The Implementation Process, 28 February 2000


  1. production - make the design a practical entity

  2. write code for other humans to read; they must acheive understanding

  3. code for testing and maintenance

  4. programming practice

    1. translate design into simple, clear code

    2. coding is language independent

    3. approaching the design hierarchy

      1. top-down vs. bottom up implementation

      2. design need not dictate implementation

      3. incremental build and test

      4. top-down and bottom-up testing are different

      5. poor design (ill structured, incomplete) leads to a top-down implementation (design in code).
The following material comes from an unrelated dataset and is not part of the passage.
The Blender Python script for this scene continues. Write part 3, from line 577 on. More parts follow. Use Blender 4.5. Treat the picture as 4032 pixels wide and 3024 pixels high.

      6. layered designs lead to bottom-up implementation

      7. of course, you can do both

      8. local implementation increments vs. global requirements ones

  5. structured programming

    1. the object-oriented x of the 70s

    2. static and dynamic program structure

    3. discovering dynamic behavior from static structure

    4. structured programming makes dynamic behavior correspond to static structure

    5. single-entry, single-exit statements - if, loop, sequence

    6. simplified verification

    7. hierarchical linerization

    8. ease of understanding guides program structure

  6. information hiding

    1. data structures modeling problem and solution concepts

    2. only a limited number of operations make sense for a data structure

    3. hide the data structure, present the operations

      1. no direct data structure manipulation preserves integrity

      2. reduces coupling and improves maintenance

      3. hides data structure complexity

    4. selective direct access to data - read-only access

    5. language support via data abstractions

      1. some languages fake data abstractions better than others

    6. data abstraction is always useful, supported or not

  7. programming style

    1. programmers tend to do what they're told when given clear objectives

    2. general rules for writing code - standards from Taligent and gnu; standards for Java and C++

    3. descriptive names - hungarian notation, original and modified

    4. single entry, single exit control constructs

    5. few or no gotos

    6. hide information

    7. create descriptive types

    8. shallow nesting

    9. small modules

    10. simple module interfaces

    11. consistent and clear program layout

    12. avoid side effects

    13. deal with the unexpected

    14. the vexing comment

      1. no code comments, generally

      2. input-output oriented procedure comments

      3. high-level module comments

      4. follow local standards

      5. maintaining consistency between comments and code

    15. object-oriented code and the law of demeter

      1. procedural coding guidelines apply to method development

      2. additional guidelines to cover state and method interaction

      3. the law of demeter attempts to control inter-object complexity

        1. avoid non-parameter, non-instance objects

          1. globals, scope violators, and friends

        2. use only instance, parameter, local, global and recursive objects


This page last modified on 1 March 2000.